The fact that they were legally required to MITM their customers does not make them more trustworthy (in the sense of unlikely to do it in the future), just the opposite! Of course that applies equally to any other cloud host (modulo jurisdiction games) but that does little to restore my interest in running my software on other peoples computers.
It's not about "other peoples computers" (there is no evidence of the system itself to be backdoored). If you are running on your own hardware in your own house, you still need an ISP that can do exactly this time of MITM.
Or, presumably, using other people's internet peering, since the MITM was outside of the XMPP server host.

I think jurisdiction games is all you have, because outside of that there's going to be _someone_ close to you network-wise who will fold when faced with a lawful intercept order.

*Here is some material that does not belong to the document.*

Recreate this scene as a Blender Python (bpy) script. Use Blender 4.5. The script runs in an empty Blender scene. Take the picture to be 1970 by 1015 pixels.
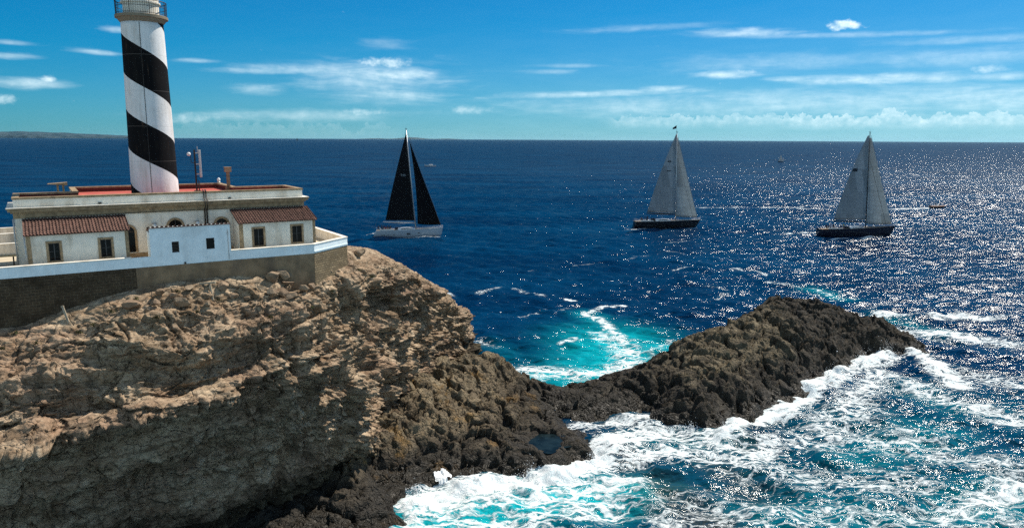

yes it applies to pretty much any datacenter and carrier in the world

but that's why running thing at home doesn't help that much, because it also applies to carriers, too

and when it comes to sizing data it tends to not make much difference whether they physically size disk at your home or in the data center, actually if legal order for a sizure like that is confirmed by a judge it's normally applied to all the computers such a person has, both at home and in datacenters

If it's a "lawful intercept" then they most likely have no choice.